## begin Data extract

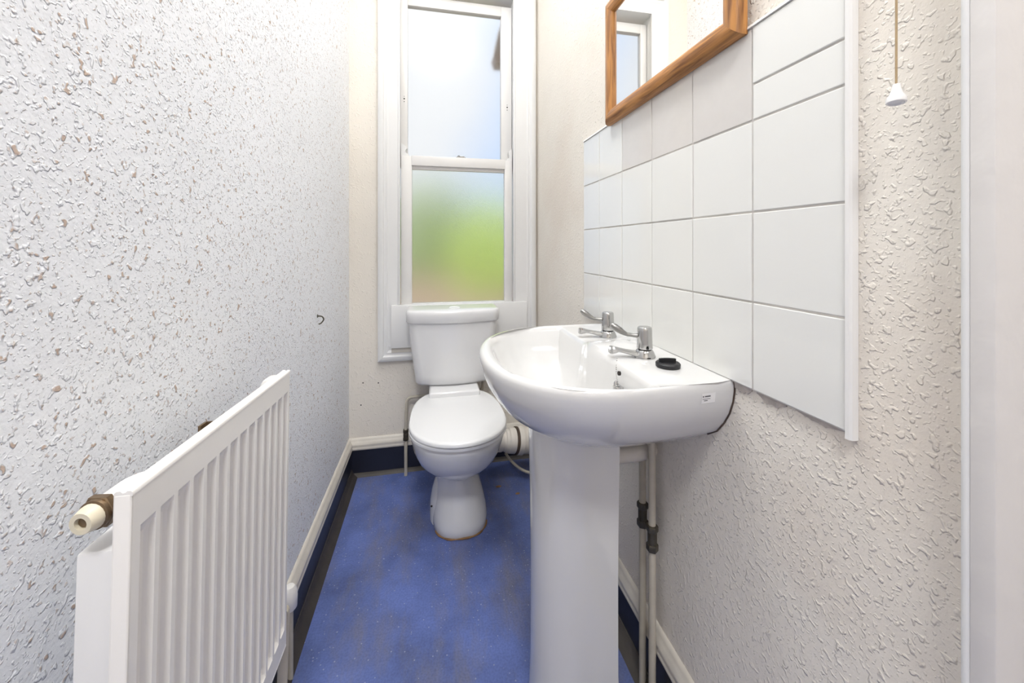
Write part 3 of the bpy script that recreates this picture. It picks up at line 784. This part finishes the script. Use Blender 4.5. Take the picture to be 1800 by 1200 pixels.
# stained sealant round the foot
rg = egg(1.4205, 1.76, 0.1075, 0.003, 2.7, dx=0.012)
bm = bmesh.new(); add_tube(bm, [rg[(28 + i) % 48] for i in range(0, 18)], [0.0015 + 0.0028 * abs(math.sin(i * 0.9)) for i in range(18)], 8)
link('foot_sealant', bm, M['sealant'], wc)

# soil pipe from the pan to the right wall
sp_ = thing('soil_pipe', 'white plastic soil pipe with brown rubber band beside the toilet', 'pipe', (0.40, 1.77, 0.17))
a = Vector((0.10, 1.745, 0.205)); e = Vector((0.531, 1.775, 0.145)); dv = (e - a).normalized()
def at(t): return a + dv * t
L_ = (e - a).length
link('pan_connector', lathe(a, dv, [(0.045, 0.0), (0.045, 0.20), (0.049, 0.205), (0.049, 0.217), (0.046, 0.220), (0.046, 0.232), (0.050, 0.235), (0.050, 0.247), (0.055, 0.252), (0.056, 0.280), (0.054, 0.282)], 32), M['pipe_pvc'], sp_, angle=30)
link('rubber_band', lathe(at(0.281), dv, [(0.057, 0), (0.0605, 0.002), (0.0605, 0.011), (0.057, 0.013)], 32), M['band'], sp_)
link('pipe_socket', lathe(at(0.294), dv, [(0.060, 0), (0.062, 0.003), (0.062, 0.022), (0.059, 0.026), (0.057, 0.040), (0.057, L_ - 0.294)], 32), M['pipe_pvc'], sp_, angle=30)
op = thing('overflow_pipe', 'thin tan pipe curving on the floor under the soil pipe', 'pipe', (0.38, 1.75, 0.02))
link('pipe', tube(smooth_path([(0.345, 1.815, 0.085), (0.365, 1.79, 0.062), (0.40, 1.75, 0.042), (0.44, 1.72, 0.034), (0.488, 1.715, 0.034)]), 0.0065, 12), M['pipe_cream'], op)
for i, (x, y, s) in enumerate(((0.365, 1.635, 0.009), (0.292, 1.70, 0.011), (-0.185, 0.965, 0.007))):
    bm = bmesh.new()
    loft(bm, [[(x + s * r * math.cos(q * PI / 3 + i) * 1.2, y + s * r * 0.55 * math.sin(q * PI / 3 + i), z) for q in range(6)] for r, z in ((1, 0.0), (0.9, 0.003), (0.4, 0.005))])
    tag(link('paint_flake', bm, M['sealant'] if i < 2 else M['pipe_pvc'], smooth=False), ('orange-brown flake on floor between toilet foot and pedestal', 'small tan flake on floor right behind the toilet bowl', 'white paint flake on blue floor beside the radiator')[i], 'debris')

# cold feed at the left of the pan
fp = thing('cistern_feed_pipe', 'thin cream water pipe with dark valve at left of toilet', 'pipe', (-0.118, 1.885, 0))
px, py = -0.1195, 1.873
link('pipe', tube([(px, py, 0.0), (px, py, 0.170)], 0.0076, 14), M['pipe_cream'], fp)
bm = bmesh.new()
add_hex(bm, (px, py, 0.166), (0, 0, 1), 0.0135, 0.014)
add_lathe(bm, (px, py, 0.180), (0, 0, 1), [(0.0095, 0), (0.0115, 0.006), (0.0115, 0.016), (0.0095, 0.022)], 16)
add_hex(bm, (px, py, 0.202), (0, 0, 1), 0.0135, 0.014)
link('valve', bm, M['bronze'], fp)
link('pipe', tube(round_path([(px, py, 0.214), (px + 0.004, py + 0.008, 0.362), (0.245, 1.893, 0.362), (0.245, 1.862, 0.47)], 0.03), 0.0076, 14), M['pipe_cream'], fp)

# ------------------------------------------------------------------ radiator on the left wall
RXF, RT = -0.2585, 0.0135             # front plane, panel thickness
RY0, RY1 = 0.402, 0.786
RZ0, RZ1 = 0.368, 0.857
rad = thing('radiator', 'white fluted panel radiator on the woodchip wall', 'radiator', (-0.28, RY0, RZ1))
RTILT = math.radians(-2.2)
def rl(name, bm, mat, parent=None, **k):
    """radiator part, tipped a little down toward the window about its near top corner"""
    bm.transform(Matrix.Translation((0, RY0, RZ1)) @ Matrix.Rotation(RTILT, 4, 'X') @ Matrix.Translation((0, -RY0, -RZ1)))
    return link(name, bm, mat, parent or rad, **k)
# panel: flat sheet whose face is pressed into 14 upright channels
NF = 14
pitch = (RY1 - RY0 - 0.012) / NF
ys = [(RY0, 'e')]
cols = [(RY0, 0.0)]
first = RY0 + 0.010
for i in range(NF):
    y = first + i * pitch
    cols += [(y, 0.0), (y + 0.0012, 0.25), (y + 0.0026, 0.85), (y + 0.0045, 1.0), (y + pitch * 0.48, 0.86), (y + pitch * 0.64, 0.66), (y + pitch * 0.72, 0.42), (y + pitch * 0.755, 0.0)]
cols += [(RY1, 0.0)]
zl = [(RZ0, 0), (RZ0 + 0.034, 0), (RZ0 + 0.040, 0.5), (RZ0 + 0.048, 1), (RZ1 - 0.048, 1), (RZ1 - 0.040, 0.55), (RZ1 - 0.034, 0), (RZ1, 0)]
DEP = 0.0120
bm = bmesh.new()
grid = [[bm.verts.new((RXF - DEP * d * k, y, z)) for y, d in cols] for z, k in zl]
for a_, b_ in zip(grid, grid[1:]):
    for i in range(len(cols) - 1):
        bm.faces.new((a_[i], a_[i + 1], b_[i + 1], b_[i]))
panel = rl('front_panel', bm, M['radiator'], angle=16)
# rolled edges and back sheet
tp_ = [(0.0005, -0.002), (0.0005, 0.001), (-0.0008, 0.0026), (-0.0035, 0.0030), (-0.0048, 0.0016), (-0.0070, 0.0012), (-0.0088, 0.0030), (-0.0118, 0.0030), (-RT, 0.0016), (-RT, -0.002)]
rl('top_edge', add_prism(bmesh.new(), tp_, (RXF, RY0 - 0.0015, RZ1), (RXF, RY1 + 0.0015, RZ1), (1, 0, 0), (0, 0, 1)), M['radiator'], angle=50)
rl('bottom_edge', box((RXF - RT, RY0 - 0.0015, RZ0 - 0.003), (RXF + 0.0005, RY1 + 0.0015, RZ0 + 0.002), 0.002, 3), M['radiator'], angle=25)
rl('side_edge', box((RXF - RT, RY0 - 0.002, RZ0), (RXF - 0.0004, RY0 + 0.004, RZ1), 0.0018, 3), M['radiator'], angle=25)
rl('side_edge', box((RXF - RT, RY1 - 0.004, RZ0), (RXF - 0.0004, RY1 + 0.002, RZ1), 0.0018, 3), M['radiator'], angle=25)
rl('back_sheet', box((RXF - RT - 0.001, RY0, RZ0), (RXF - RT + 0.001, RY1, RZ1)), M['radiator'], smooth=False)
# convector casing behind the panel
bm = bmesh.new()
add_box(bm, (-0.305, RY0 + 0.008, RZ0 + 0.02), (RXF - RT - 0.0015, RY1 - 0.02, RZ1 - 0.052), 0.002)
rl('convector', bm, M['rad_back'])
# near top connection: boss, elbow, nut and ivory tail
NX, NY, NZ = -0.2885, RY0 + 0.012, RZ1 - 0.017
ax = Vector((-0.16, -1, -0.05)).normalized(); nb_ = Vector((NX, NY, NZ))
bm = bmesh.new()
add_tube(bm, round_path([(RXF - 0.012, NY + 0.036, NZ + 0.002), (NX + 0.003, NY + 0.036, NZ + 0.002), nb_ - ax * 0.001], 0.014), 0.0112, 18)
rl('inlet_elbow', bm, M['radiator'])
bm = bmesh.new()
add_hex(bm, nb_ - ax * 0.001, ax, 0.0152, 0.007)
add_lathe(bm, nb_ + ax * 0.006, ax, [(0.0130, 0), (0.0130, 0.003), (0.011, 0.004)], 20)
rl('union_nut', bm, M['brass'])
bm = bmesh.new()
add_lathe(bm, nb_ + ax * 0.0075, ax, [(0.0115, 0), (0.0112, 0.005), (0.0098, 0.010), (0.0092, 0.0120), (0.0052, 0.0120), (0.0050, 0.008), (0, 0.008)], 20)
rl('inlet_tail', bm, M['ivory'])
bm = bmesh.new(); add_lathe(bm, nb_ + ax * 0.0157, ax, [(0.0042, 0), (0.0042, 0.0012)], 14)
rl('inlet_plug', bm, M['brass'])
# far top boss and wall bracket
bm = bmesh.new()
add_lathe(bm, (-0.300, RY1 + 0.010, RZ1 - 0.030), (0, 1, 0), [(0.006, 0), (0.0135, 0.004), (0.0150, 0.012), (0.0150, 0.030), (0.012, 0.034)], 20)
add_tube(bm, [(-0.300, RY1 + 0.02, RZ1 - 0.030), (-0.290, RY1 - 0.02, RZ1 - 0.030), (RXF - 0.010, RY1 - 0.03, RZ1 - 0.030)], 0.010, 14)
rl('end_boss', bm, M['radiator'])
bm = bmesh.new()
add_box(bm, (-0.348, 0.672, 0.66), (-0.344, 0.690, 0.812), 0.001)
add_box(bm, (-0.3795, 0.672, 0.70), (-0.346, 0.690, 0.704), 0.001)
add_box(bm, (-0.348, 0.688, 0.798), (-0.300, 0.691, 0.812), 0.001)
rl('wall_bracket', bm, M['brass'])
# lockshield valve and tail at the far bottom
bm = bmesh.new()
add_tube(bm, round_path([(RXF - 0.010, RY1 - 0.006, RZ0 + 0.030), (RXF - 0.010, RY1 + 0.004, RZ0 + 0.030), (RXF - 0.012, RY1 - 0.004, 0.25), (RXF - 0.012, RY1 - 0.004, 0.0)], 0.004), 0.0085, 14)
link('tail_pipe', bm, M['pipe_cream'], rad)
# lockshield valve on the wall beyond
vv = thing('lockshield_valve', 'small white radiator valve at wall behind far radiator end', 'valve', (-0.345, 1.05, 0.0))
bm = lathe((-0.345, 1.05, 0.175), (0, 0, 1), [(0.013, 0), (0.016, 0.004), (0.017, 0.03), (0.015, 0.048), (0.010, 0.056), (0.0, 0.058)], 20)
link('valve_cap', bm, M['radiator'], vv)
link('valve_pipe', tube([(-0.345, 1.05, 0.0), (-0.345, 1.05, 0.18)], 0.0075, 12), M['pipe_cream'], vv)

# ------------------------------------------------------------------ mirror
mz0, mz1, my0, my1 = 1.4325, 1.790, 0.556, 1.066
mir = thing('mirror', 'pine framed rectangular mirror above the wall tiles', 'mirror', (0.52, (my0 + my1) / 2, mz0))
FW, FB, FF = 0.041, 0.5215, 0.4985
prof = [(FB, 0.0), (FB - 0.010, 0.0), (FF + 0.006, 0.003), (FF + 0.0015, 0.010), (FF, 0.019), (FF + 0.0015, 0.028), (FF + 0.005, 0.035), (FF + 0.010, 0.0395), (FF + 0.015, FW), (FB, FW)]
cs = [(my0, mz0, 1, 1), (my1, mz0, -1, 1), (my1, mz1, -1, -1), (my0, mz1, 1, -1)]
for i in range(4):
    a_, b_ = cs[i], cs[(i + 1) % 4]
    bm = bmesh.new()
    loft(bm, [[(u, c[0] + c[2] * v, c[1] + c[3] * v) for u, v in prof] for c in (a_, b_)])
    link('frame_rail', bm, M['wood_y'] if i % 2 == 0 else M['wood_z'], mir, angle=38)
link('mirror_glass', box((0.5135, my0 + FW - 0.004, mz0 + FW - 0.004), (0.5175, my1 - FW + 0.004, mz1 - FW + 0.004)), M['mirror'], mir, smooth=False)
link('backing', box((0.518, my0 + 0.01, mz0 + 0.01), (0.5212, my1 - 0.01, mz1 - 0.01)), M['hole'], mir, smooth=False)

# ------------------------------------------------------------------ light pull cord
pc = thing('light_pull', 'white bell-shaped light pull on tan cord by the door frame', 'light pull', (0.500, 0.329, 1.24))
kx, ky, kz = 0.499, 0.3285, 1.2315
link('cord', tube([(kx, ky, kz + 0.018), (kx + 0.001, ky, 1.7), (kx - 0.001, ky, 2.2), (kx, ky, ZC)], 0.0011, 8), M['cord'], pc)
link('bell_knob', lathe((kx, ky, kz), (0.10, 0.05, 1), [(0.0055, 0.002), (0.0070, 0.0), (0.0086, 0.0008), (0.0088, 0.0045), (0.0080, 0.007), (0.0058, 0.0105), (0.0042, 0.016), (0.0034, 0.0215), (0.0, 0.022)], 26), M['knob'], pc)
# ------------------------------------------------------------------ hook in the left wall
bm = bmesh.new()
add_tube(bm, smooth_path([(XL - 0.002, 1.415, 0.838), (XL + 0.014, 1.415, 0.836), (XL + 0.019, 1.417, 0.825), (XL + 0.012, 1.412, 0.814), (XL + 0.006, 1.408, 0.812)]), 0.0022, 10)
add_lathe(bm, (XL - 0.001, 1.415, 0.838), (1, 0, 0), [(0.006, 0), (0.006, 0.002)], 12)
tag(link('wall_hook', bm, M['bronze']), 'small dark metal hook in the white left wall', 'hook')

# ------------------------------------------------------------------ unseen lamps that carry the added fill (above the frame)
t = thing('fill_pendant_bowl', 'unseen toilet room ceiling light, opal bowl shape added for even fill', 'ceiling light', (0.07, 1.0, ZC))  # pull cord implies a ceiling light; this uplighter bowl is invented for fill
link('bowl', lathe((0.07, 1.0, 2.61), (0, 0, 1), [(0.0, 0), (0.19, 0.0), (0.205, 0.02), (0.21, 0.05), (0.205, 0.05), (0.195, 0.022), (0.18, 0.008), (0, 0.008)], 40), M['lamp'], t)
for k in range(3):
    a = 2 * PI * k / 3
    link('hanger', tube([(0.07 + 0.2 * math.cos(a), 1.0 + 0.2 * math.sin(a), 2.655), (0.07 + 0.02 * math.cos(a), 1.0 + 0.02 * math.sin(a), ZC)], 0.002, 8), M['chrome'], t)
link('ceiling_rose', lathe((0.07, 1.0, ZC), (0, 0, -1), [(0.05, 0), (0.05, 0.015), (0.03, 0.03)], 24), M['lamp'], t)
t = thing('hall_fill_fitting', 'unseen round ceiling light added in the hall as fill', 'ceiling light', (-0.1, -0.75, ZC))  # fitting made up to carry the hall fill
link('lamp_base', lathe((-0.1, -0.75, ZC), (0, 0, -1), [(0.29, 0), (0.29, 0.02), (0.28, 0.045), (0.28, 0.02), (0, 0.02)], 32), M['lamp'], t)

## end Data extract

■ **Work to be completed**
Reproduce exactly the run of lines that opens the listing and closes with the line holding "link('foot_sealant', bm, M['sealant'], wc)". Pictures are excluded.

■ **Output below**
Write part 3 of the bpy script that recreates this picture. It picks up at line 784. This part finishes the script. Use Blender 4.5. Take the picture to be 1800 by 1200 pixels.
# stained sealant round the foot
rg = egg(1.4205, 1.76, 0.1075, 0.003, 2.7, dx=0.012)
bm = bmesh.new(); add_tube(bm, [rg[(28 + i) % 48] for i in range(0, 18)], [0.0015 + 0.0028 * abs(math.sin(i * 0.9)) for i in range(18)], 8)
link('foot_sealant', bm, M['sealant'], wc)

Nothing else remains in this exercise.